((
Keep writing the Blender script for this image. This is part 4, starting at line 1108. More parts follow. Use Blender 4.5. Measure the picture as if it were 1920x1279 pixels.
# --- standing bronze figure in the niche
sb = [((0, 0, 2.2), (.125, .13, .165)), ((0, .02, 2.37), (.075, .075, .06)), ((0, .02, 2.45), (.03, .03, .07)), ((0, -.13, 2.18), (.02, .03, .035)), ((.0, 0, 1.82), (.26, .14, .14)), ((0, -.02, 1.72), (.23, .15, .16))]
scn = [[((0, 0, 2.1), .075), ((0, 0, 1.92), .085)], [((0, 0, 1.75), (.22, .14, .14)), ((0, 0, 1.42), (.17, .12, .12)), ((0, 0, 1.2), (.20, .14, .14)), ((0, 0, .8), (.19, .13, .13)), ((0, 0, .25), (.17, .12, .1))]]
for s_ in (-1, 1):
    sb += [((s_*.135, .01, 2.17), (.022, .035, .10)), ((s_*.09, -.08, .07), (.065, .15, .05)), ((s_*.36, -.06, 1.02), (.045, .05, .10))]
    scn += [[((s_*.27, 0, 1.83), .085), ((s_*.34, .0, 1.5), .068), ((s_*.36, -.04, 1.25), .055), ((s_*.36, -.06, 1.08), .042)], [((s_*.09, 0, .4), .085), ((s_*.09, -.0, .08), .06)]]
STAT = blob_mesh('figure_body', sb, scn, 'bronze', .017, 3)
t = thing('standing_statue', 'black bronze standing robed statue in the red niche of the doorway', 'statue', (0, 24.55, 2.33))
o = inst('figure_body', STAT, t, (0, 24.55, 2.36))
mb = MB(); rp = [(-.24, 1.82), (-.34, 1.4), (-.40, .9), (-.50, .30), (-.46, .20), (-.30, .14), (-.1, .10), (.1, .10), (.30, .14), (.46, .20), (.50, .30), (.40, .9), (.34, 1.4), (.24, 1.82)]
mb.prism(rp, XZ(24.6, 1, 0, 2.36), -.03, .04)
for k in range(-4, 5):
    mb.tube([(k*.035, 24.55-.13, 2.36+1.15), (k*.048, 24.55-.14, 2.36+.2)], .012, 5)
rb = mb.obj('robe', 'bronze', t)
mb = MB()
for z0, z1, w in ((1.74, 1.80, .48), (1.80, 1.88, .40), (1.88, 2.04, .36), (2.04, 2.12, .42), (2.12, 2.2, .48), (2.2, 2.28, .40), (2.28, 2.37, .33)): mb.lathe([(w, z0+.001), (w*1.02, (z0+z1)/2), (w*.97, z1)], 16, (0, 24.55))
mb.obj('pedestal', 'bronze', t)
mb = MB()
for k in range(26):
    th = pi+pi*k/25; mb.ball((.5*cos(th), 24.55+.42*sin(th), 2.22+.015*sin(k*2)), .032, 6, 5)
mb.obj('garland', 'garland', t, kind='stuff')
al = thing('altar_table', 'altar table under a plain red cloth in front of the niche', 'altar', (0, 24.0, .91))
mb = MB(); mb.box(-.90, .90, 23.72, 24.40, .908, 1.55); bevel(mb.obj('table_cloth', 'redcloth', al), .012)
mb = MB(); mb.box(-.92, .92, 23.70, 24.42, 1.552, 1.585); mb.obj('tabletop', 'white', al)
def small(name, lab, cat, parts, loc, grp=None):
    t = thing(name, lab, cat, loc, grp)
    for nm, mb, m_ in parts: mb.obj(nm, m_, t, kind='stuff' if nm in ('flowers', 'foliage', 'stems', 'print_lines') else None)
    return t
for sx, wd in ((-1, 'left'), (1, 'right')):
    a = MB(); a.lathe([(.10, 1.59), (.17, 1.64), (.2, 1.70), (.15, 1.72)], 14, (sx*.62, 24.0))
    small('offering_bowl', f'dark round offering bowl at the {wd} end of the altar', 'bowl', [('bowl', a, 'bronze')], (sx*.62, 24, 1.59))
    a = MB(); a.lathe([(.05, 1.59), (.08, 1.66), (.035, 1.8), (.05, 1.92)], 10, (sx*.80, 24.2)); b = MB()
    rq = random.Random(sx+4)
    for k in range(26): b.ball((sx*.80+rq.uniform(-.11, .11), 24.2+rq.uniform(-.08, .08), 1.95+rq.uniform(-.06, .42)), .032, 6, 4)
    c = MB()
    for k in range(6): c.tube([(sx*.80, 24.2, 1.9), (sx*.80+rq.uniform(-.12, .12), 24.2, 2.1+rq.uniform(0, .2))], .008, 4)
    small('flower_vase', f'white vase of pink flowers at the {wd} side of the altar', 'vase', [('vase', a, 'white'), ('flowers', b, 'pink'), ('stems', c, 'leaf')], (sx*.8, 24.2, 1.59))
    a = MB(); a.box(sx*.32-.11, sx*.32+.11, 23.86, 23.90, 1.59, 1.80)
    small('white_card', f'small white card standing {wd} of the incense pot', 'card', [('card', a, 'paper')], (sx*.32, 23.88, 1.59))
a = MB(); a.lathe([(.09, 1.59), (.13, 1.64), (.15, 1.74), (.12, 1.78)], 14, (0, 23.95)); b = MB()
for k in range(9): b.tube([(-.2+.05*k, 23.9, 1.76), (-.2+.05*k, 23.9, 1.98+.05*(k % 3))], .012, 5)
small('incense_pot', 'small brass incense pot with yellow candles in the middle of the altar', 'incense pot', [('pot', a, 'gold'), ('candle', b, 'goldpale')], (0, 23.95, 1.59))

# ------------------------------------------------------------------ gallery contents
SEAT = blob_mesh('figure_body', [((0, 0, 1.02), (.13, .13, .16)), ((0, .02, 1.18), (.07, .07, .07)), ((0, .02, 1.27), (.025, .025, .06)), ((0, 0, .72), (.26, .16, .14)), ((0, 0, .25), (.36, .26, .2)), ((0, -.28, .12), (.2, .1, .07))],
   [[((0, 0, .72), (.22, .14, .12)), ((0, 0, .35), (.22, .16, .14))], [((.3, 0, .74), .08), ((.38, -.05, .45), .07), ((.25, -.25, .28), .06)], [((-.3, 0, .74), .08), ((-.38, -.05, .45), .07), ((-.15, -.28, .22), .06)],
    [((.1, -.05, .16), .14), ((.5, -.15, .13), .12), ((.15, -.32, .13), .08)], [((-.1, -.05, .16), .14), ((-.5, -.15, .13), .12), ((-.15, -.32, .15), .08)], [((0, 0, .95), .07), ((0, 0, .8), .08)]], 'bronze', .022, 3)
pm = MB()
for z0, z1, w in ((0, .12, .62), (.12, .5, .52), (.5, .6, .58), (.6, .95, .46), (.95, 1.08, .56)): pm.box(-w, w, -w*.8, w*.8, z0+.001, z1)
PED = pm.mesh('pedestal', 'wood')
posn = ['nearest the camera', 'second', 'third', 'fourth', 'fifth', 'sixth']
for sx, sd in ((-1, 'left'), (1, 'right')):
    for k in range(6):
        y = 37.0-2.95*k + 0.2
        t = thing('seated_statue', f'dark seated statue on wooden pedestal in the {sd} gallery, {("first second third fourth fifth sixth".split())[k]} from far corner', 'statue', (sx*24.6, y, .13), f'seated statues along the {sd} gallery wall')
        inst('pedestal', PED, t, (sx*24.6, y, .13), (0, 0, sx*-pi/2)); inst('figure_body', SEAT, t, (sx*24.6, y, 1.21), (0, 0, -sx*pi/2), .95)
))
What this task involves =>
All of the data needs to be printed once more, exactly.

Answer =>
Keep writing the Blender script for this image. This is part 4, starting at line 1108. More parts follow. Use Blender 4.5. Measure the picture as if it were 1920x1279 pixels.
# --- standing bronze figure in the niche
sb = [((0, 0, 2.2), (.125, .13, .165)), ((0, .02, 2.37), (.075, .075, .06)), ((0, .02, 2.45), (.03, .03, .07)), ((0, -.13, 2.18), (.02, .03, .035)), ((.0, 0, 1.82), (.26, .14, .14)), ((0, -.02, 1.72), (.23, .15, .16))]
scn = [[((0, 0, 2.1), .075), ((0, 0, 1.92), .085)], [((0, 0, 1.75), (.22, .14, .14)), ((0, 0, 1.42), (.17, .12, .12)), ((0, 0, 1.2), (.20, .14, .14)), ((0, 0, .8), (.19, .13, .13)), ((0, 0, .25), (.17, .12, .1))]]
for s_ in (-1, 1):
    sb += [((s_*.135, .01, 2.17), (.022, .035, .10)), ((s_*.09, -.08, .07), (.065, .15, .05)), ((s_*.36, -.06, 1.02), (.045, .05, .10))]
    scn += [[((s_*.27, 0, 1.83), .085), ((s_*.34, .0, 1.5), .068), ((s_*.36, -.04, 1.25), .055), ((s_*.36, -.06, 1.08), .042)], [((s_*.09, 0, .4), .085), ((s_*.09, -.0, .08), .06)]]
STAT = blob_mesh('figure_body', sb, scn, 'bronze', .017, 3)
t = thing('standing_statue', 'black bronze standing robed statue in the red niche of the doorway', 'statue', (0, 24.55, 2.33))
o = inst('figure_body', STAT, t, (0, 24.55, 2.36))
mb = MB(); rp = [(-.24, 1.82), (-.34, 1.4), (-.40, .9), (-.50, .30), (-.46, .20), (-.30, .14), (-.1, .10), (.1, .10), (.30, .14), (.46, .20), (.50, .30), (.40, .9), (.34, 1.4), (.24, 1.82)]
mb.prism(rp, XZ(24.6, 1, 0, 2.36), -.03, .04)
for k in range(-4, 5):
    mb.tube([(k*.035, 24.55-.13, 2.36+1.15), (k*.048, 24.55-.14, 2.36+.2)], .012, 5)
rb = mb.obj('robe', 'bronze', t)
mb = MB()
for z0, z1, w in ((1.74, 1.80, .48), (1.80, 1.88, .40), (1.88, 2.04, .36), (2.04, 2.12, .42), (2.12, 2.2, .48), (2.2, 2.28, .40), (2.28, 2.37, .33)): mb.lathe([(w, z0+.001), (w*1.02, (z0+z1)/2), (w*.97, z1)], 16, (0, 24.55))
mb.obj('pedestal', 'bronze', t)
mb = MB()
for k in range(26):
    th = pi+pi*k/25; mb.ball((.5*cos(th), 24.55+.42*sin(th), 2.22+.015*sin(k*2)), .032, 6, 5)
mb.obj('garland', 'garland', t, kind='stuff')
al = thing('altar_table', 'altar table under a plain red cloth in front of the niche', 'altar', (0, 24.0, .91))
mb = MB(); mb.box(-.90, .90, 23.72, 24.40, .908, 1.55); bevel(mb.obj('table_cloth', 'redcloth', al), .012)
mb = MB(); mb.box(-.92, .92, 23.70, 24.42, 1.552, 1.585); mb.obj('tabletop', 'white', al)
def small(name, lab, cat, parts, loc, grp=None):
    t = thing(name, lab, cat, loc, grp)
    for nm, mb, m_ in parts: mb.obj(nm, m_, t, kind='stuff' if nm in ('flowers', 'foliage', 'stems', 'print_lines') else None)
    return t
for sx, wd in ((-1, 'left'), (1, 'right')):
    a = MB(); a.lathe([(.10, 1.59), (.17, 1.64), (.2, 1.70), (.15, 1.72)], 14, (sx*.62, 24.0))
    small('offering_bowl', f'dark round offering bowl at the {wd} end of the altar', 'bowl', [('bowl', a, 'bronze')], (sx*.62, 24, 1.59))
    a = MB(); a.lathe([(.05, 1.59), (.08, 1.66), (.035, 1.8), (.05, 1.92)], 10, (sx*.80, 24.2)); b = MB()
    rq = random.Random(sx+4)
    for k in range(26): b.ball((sx*.80+rq.uniform(-.11, .11), 24.2+rq.uniform(-.08, .08), 1.95+rq.uniform(-.06, .42)), .032, 6, 4)
    c = MB()
    for k in range(6): c.tube([(sx*.80, 24.2, 1.9), (sx*.80+rq.uniform(-.12, .12), 24.2, 2.1+rq.uniform(0, .2))], .008, 4)
    small('flower_vase', f'white vase of pink flowers at the {wd} side of the altar', 'vase', [('vase', a, 'white'), ('flowers', b, 'pink'), ('stems', c, 'leaf')], (sx*.8, 24.2, 1.59))
    a = MB(); a.box(sx*.32-.11, sx*.32+.11, 23.86, 23.90, 1.59, 1.80)
    small('white_card', f'small white card standing {wd} of the incense pot', 'card', [('card', a, 'paper')], (sx*.32, 23.88, 1.59))
a = MB(); a.lathe([(.09, 1.59), (.13, 1.64), (.15, 1.74), (.12, 1.78)], 14, (0, 23.95)); b = MB()
for k in range(9): b.tube([(-.2+.05*k, 23.9, 1.76), (-.2+.05*k, 23.9, 1.98+.05*(k % 3))], .012, 5)
small('incense_pot', 'small brass incense pot with yellow candles in the middle of the altar', 'incense pot', [('pot', a, 'gold'), ('candle', b, 'goldpale')], (0, 23.95, 1.59))

# ------------------------------------------------------------------ gallery contents
SEAT = blob_mesh('figure_body', [((0, 0, 1.02), (.13, .13, .16)), ((0, .02, 1.18), (.07, .07, .07)), ((0, .02, 1.27), (.025, .025, .06)), ((0, 0, .72), (.26, .16, .14)), ((0, 0, .25), (.36, .26, .2)), ((0, -.28, .12), (.2, .1, .07))],
   [[((0, 0, .72), (.22, .14, .12)), ((0, 0, .35), (.22, .16, .14))], [((.3, 0, .74), .08), ((.38, -.05, .45), .07), ((.25, -.25, .28), .06)], [((-.3, 0, .74), .08), ((-.38, -.05, .45), .07), ((-.15, -.28, .22), .06)],
    [((.1, -.05, .16), .14), ((.5, -.15, .13), .12), ((.15, -.32, .13), .08)], [((-.1, -.05, .16), .14), ((-.5, -.15, .13), .12), ((-.15, -.32, .15), .08)], [((0, 0, .95), .07), ((0, 0, .8), .08)]], 'bronze', .022, 3)
pm = MB()
for z0, z1, w in ((0, .12, .62), (.12, .5, .52), (.5, .6, .58), (.6, .95, .46), (.95, 1.08, .56)): pm.box(-w, w, -w*.8, w*.8, z0+.001, z1)
PED = pm.mesh('pedestal', 'wood')
posn = ['nearest the camera', 'second', 'third', 'fourth', 'fifth', 'sixth']
for sx, sd in ((-1, 'left'), (1, 'right')):
    for k in range(6):
        y = 37.0-2.95*k + 0.2
        t = thing('seated_statue', f'dark seated statue on wooden pedestal in the {sd} gallery, {("first second third fourth fifth sixth".split())[k]} from far corner', 'statue', (sx*24.6, y, .13), f'seated statues along the {sd} gallery wall')
        inst('pedestal', PED, t, (sx*24.6, y, .13), (0, 0, sx*-pi/2)); inst('figure_body', SEAT, t, (sx*24.6, y, 1.21), (0, 0, -sx*pi/2), .95)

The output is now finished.